I think a cultural homeland makes sense in a post Enlightenment world, but EU5 is at a quasi medieval world and it wasn't uncommon for a nascent state to conquer wildly and resettle to newly acquired land, like Russia moving and founding Saint-Petersburg or the Mongols and Jurchen moving their capital to China. A history of ownership would be more than enough to be able to claim a CB.
Coring is binary (sort of) and it is also in competition with the control, prosperity and cultural integration as a metric for province integration so it feels very inorganic compared to those.
 
I think they should get rid of the core system entirely. Control and prosperity are a completely adequate replacement for that. Coring was an abstraction but control is a reality dictated by where your capital and how much government buildings and crown power. There's no need to keep the abstraction anymore, it's just a left over from EU4.
I think a cultural homeland makes sense in a post Enlightenment world, but EU5 is at a quasi medieval world and it wasn't uncommon for a nascent state to conquer wildly and resettle to newly acquired land, like Russia moving and founding Saint-Petersburg or the Mongols and Jurchen moving their capital to China.

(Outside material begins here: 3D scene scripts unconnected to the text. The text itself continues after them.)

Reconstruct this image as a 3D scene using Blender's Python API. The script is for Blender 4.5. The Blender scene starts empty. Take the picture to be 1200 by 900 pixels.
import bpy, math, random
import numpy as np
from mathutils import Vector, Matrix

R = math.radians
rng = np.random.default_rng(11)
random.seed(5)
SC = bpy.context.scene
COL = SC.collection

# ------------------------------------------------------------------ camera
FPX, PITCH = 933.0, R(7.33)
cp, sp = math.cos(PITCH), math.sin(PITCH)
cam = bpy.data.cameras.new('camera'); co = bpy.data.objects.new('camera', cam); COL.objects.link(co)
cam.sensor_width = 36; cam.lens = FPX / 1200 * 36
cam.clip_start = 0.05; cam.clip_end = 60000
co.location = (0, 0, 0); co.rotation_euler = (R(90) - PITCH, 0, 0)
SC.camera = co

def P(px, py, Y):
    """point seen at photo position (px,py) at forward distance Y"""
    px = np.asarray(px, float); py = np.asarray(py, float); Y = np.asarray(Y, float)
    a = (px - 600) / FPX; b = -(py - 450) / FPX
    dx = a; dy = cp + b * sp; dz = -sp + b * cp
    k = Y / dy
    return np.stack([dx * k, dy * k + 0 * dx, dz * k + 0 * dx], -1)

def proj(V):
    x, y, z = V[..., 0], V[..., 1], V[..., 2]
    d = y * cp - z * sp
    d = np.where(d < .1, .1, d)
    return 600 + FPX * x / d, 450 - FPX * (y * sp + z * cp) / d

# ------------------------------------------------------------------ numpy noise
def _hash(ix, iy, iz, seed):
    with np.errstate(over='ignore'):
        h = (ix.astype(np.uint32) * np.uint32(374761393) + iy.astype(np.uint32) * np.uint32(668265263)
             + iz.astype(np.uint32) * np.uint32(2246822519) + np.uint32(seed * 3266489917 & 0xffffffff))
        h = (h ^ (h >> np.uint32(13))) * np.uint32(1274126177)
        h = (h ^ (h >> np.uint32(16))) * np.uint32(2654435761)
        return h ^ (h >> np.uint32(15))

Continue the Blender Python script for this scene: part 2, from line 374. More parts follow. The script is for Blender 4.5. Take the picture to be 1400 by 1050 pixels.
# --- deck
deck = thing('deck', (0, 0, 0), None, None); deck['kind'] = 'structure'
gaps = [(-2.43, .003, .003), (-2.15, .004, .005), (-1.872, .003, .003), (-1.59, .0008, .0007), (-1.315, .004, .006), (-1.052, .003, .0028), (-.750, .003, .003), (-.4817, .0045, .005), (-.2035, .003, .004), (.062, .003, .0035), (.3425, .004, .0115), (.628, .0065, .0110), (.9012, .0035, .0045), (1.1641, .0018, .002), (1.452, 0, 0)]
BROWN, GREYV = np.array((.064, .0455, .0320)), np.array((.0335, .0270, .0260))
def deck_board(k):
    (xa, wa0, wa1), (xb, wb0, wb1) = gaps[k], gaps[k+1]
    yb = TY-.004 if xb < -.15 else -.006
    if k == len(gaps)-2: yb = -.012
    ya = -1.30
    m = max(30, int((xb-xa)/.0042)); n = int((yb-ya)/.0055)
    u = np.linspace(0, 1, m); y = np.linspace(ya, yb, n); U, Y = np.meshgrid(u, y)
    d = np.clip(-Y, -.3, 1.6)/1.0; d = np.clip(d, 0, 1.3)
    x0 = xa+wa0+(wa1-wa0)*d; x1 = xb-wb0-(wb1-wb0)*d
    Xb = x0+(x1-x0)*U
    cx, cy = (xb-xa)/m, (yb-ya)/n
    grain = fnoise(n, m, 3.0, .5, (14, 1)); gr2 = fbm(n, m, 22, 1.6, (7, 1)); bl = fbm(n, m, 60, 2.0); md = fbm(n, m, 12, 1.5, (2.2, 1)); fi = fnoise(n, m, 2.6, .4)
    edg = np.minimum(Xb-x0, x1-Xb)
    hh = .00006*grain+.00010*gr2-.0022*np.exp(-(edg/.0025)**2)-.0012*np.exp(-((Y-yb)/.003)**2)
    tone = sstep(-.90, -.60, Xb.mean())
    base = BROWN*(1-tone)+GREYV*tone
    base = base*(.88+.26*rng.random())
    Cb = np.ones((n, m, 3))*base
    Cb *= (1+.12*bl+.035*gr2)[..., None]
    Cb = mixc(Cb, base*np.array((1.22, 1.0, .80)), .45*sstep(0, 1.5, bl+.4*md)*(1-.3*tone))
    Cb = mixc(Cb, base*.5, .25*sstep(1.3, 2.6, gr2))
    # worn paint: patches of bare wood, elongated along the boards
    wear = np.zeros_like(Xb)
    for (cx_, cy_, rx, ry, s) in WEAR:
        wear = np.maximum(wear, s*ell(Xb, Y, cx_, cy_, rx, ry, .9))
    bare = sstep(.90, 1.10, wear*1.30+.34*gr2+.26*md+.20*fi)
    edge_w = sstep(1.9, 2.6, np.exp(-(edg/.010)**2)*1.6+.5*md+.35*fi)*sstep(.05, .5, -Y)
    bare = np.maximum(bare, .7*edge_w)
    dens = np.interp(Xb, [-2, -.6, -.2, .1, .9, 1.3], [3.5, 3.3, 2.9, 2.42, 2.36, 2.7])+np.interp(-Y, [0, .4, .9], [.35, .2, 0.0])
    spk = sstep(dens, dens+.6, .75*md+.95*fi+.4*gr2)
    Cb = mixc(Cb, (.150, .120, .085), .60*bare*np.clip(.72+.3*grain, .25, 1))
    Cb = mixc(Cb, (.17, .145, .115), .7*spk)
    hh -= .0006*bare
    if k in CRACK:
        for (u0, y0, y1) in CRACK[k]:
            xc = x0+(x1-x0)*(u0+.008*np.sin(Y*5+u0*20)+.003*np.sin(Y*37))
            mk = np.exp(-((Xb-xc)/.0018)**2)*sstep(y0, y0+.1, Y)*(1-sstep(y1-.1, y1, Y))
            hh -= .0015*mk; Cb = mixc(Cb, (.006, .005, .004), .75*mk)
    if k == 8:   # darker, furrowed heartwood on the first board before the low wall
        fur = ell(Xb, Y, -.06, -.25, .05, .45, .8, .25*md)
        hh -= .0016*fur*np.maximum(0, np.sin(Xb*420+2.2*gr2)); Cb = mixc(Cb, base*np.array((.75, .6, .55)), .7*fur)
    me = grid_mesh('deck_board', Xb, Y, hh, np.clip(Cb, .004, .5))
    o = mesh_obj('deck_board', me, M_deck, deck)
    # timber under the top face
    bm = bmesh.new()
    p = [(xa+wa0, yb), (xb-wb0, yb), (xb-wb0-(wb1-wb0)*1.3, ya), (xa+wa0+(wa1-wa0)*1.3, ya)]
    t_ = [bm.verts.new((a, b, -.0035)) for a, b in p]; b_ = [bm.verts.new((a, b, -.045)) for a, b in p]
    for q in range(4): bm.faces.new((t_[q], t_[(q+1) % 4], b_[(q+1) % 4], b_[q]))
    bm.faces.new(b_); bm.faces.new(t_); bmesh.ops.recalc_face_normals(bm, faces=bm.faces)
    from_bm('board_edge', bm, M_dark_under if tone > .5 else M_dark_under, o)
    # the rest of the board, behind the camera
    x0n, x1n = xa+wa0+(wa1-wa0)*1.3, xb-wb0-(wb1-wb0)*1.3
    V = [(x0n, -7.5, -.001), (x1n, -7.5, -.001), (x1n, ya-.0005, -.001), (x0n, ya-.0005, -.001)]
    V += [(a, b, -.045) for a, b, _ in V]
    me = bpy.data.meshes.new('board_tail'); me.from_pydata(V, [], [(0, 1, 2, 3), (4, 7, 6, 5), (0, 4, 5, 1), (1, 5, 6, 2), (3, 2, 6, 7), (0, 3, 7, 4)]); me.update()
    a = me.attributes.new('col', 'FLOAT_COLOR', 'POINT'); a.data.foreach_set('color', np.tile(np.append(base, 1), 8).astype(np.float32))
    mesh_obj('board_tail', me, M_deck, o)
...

A history of ownership would be more than enough to be able to claim a CB.
Coring is binary (sort of) and it is also in competition with the control, prosperity and cultural integration as a metric for province integration so it feels very inorganic compared to those.
Coring is just another step towards the goal of the player to get the most out of their provinces, and I think it's important from a gameplay perspective to make that an involved process. Removing or significantly streamlining any one of them (integrating, coring, converting, etc.) would, I think, make the game less interesting.


https://forum.paradoxplaza.com/forum/developer-diary/tinto-talks-110-27th-of-may-2026.1925159/
Production buildings were one of the most-discussed balance issues post-launch: building was almost always profitable, which removed the decision-making that should exist around investment. Default Profit margins have been dramatically reduced across the board. Guilds now target 20% profit, workshops 25%, manufactories 30%, and mills 35%, down from values that were in some cases two to four times higher. Building is now a genuine investment decision: you need the right inputs available and priced well for it to pay off. Over 200 production method input amounts were recalibrated to hit these targets precisely. The practical upside is that efficiency modifiers now feel meaningful: a 5% production efficiency bonus represents a substantial share of your total margin rather than a rounding error on an already-fat profit.
A new dev diary for EU5 came out, and, in my opinion, this is the most consequential proposed change from it. I think making it take longer for a country's economy to reach escape velocity is a good thing, and I like the direction Paradox is taking the game for the most part.
 
I think a cultural homeland makes sense in a post Enlightenment world, but EU5 is at a quasi medieval world and it wasn't uncommon for a nascent state to conquer wildly and resettle to newly acquired land, like Russia moving and founding Saint-Petersburg or the Mongols and Jurchen moving their capital to China.
Sure, but like I said it can be built on; just make the idea of a cultural homeland or the like modular. Yeah, the Turks have a cultural homeland in Anatolia now, if they get Constantinople that can extend into Thrace - or if they lose Anatolia, get pushed back into its highlands.

As it stands right now it's still way to easy for states to wipe out regional identities and dialects, let alone distinct cultures and ethnicities. Before 1.2 the most common outcome of Greece was a cultural genocide in Frankokratia.